Exercise aim →
Return the lines exactly as they stand, from the first of the material through the line containing "def P(x,y): return (SX*x, SY*y+SH*x)".

Given information →
########
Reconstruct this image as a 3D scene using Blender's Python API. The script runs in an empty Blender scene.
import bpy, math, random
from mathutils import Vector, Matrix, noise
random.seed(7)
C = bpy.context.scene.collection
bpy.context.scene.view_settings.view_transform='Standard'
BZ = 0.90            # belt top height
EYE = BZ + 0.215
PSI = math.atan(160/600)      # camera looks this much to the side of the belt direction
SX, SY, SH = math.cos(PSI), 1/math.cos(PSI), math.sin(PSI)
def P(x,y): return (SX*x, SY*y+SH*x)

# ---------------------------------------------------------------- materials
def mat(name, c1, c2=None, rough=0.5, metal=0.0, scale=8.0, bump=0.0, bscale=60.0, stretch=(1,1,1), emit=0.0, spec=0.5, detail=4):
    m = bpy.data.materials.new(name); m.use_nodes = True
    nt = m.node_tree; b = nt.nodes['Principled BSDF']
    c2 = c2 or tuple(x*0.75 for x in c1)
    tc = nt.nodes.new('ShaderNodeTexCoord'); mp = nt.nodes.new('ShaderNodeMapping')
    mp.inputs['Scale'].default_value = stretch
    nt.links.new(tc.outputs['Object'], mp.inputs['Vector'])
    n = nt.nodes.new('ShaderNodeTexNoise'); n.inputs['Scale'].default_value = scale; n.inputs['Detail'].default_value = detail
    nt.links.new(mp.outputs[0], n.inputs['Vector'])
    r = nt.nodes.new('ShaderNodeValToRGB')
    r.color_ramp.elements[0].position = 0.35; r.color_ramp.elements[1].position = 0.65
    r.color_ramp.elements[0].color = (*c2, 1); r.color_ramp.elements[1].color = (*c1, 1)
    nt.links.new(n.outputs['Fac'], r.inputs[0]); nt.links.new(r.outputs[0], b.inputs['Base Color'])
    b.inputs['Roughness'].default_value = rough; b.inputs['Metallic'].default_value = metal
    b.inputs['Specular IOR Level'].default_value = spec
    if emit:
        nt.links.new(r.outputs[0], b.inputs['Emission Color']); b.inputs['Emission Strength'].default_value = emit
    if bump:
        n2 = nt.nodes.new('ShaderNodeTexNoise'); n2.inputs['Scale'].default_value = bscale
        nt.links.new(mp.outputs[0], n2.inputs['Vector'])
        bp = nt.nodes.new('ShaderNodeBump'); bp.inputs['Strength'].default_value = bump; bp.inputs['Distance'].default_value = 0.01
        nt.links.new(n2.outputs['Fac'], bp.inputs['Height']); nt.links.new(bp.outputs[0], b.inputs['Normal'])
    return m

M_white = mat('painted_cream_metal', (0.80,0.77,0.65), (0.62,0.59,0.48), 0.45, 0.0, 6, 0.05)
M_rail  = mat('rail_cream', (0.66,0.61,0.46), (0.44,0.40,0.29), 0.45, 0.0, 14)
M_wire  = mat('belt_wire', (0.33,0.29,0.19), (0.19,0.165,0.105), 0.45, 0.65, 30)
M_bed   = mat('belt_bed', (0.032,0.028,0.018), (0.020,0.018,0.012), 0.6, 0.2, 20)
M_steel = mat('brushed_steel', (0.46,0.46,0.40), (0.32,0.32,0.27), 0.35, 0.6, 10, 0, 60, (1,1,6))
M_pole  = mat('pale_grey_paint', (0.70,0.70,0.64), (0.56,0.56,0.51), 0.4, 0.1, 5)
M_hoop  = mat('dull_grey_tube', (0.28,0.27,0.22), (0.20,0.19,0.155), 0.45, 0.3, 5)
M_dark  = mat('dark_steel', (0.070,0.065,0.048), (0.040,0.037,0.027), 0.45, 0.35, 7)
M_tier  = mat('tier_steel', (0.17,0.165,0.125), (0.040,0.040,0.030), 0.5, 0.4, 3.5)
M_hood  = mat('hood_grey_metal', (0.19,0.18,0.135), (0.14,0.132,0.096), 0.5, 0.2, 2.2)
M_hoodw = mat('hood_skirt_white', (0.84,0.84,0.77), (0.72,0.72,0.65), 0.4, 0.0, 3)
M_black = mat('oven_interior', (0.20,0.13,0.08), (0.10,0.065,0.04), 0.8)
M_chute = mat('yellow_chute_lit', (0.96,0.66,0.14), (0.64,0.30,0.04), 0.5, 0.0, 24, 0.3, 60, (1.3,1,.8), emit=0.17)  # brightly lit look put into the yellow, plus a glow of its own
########
Finished exercise →
Reconstruct this image as a 3D scene using Blender's Python API. The script runs in an empty Blender scene.
import bpy, math, random
from mathutils import Vector, Matrix, noise
random.seed(7)
C = bpy.context.scene.collection
bpy.context.scene.view_settings.view_transform='Standard'
BZ = 0.90            # belt top height
EYE = BZ + 0.215
PSI = math.atan(160/600)      # camera looks this much to the side of the belt direction
SX, SY, SH = math.cos(PSI), 1/math.cos(PSI), math.sin(PSI)
def P(x,y): return (SX*x, SY*y+SH*x)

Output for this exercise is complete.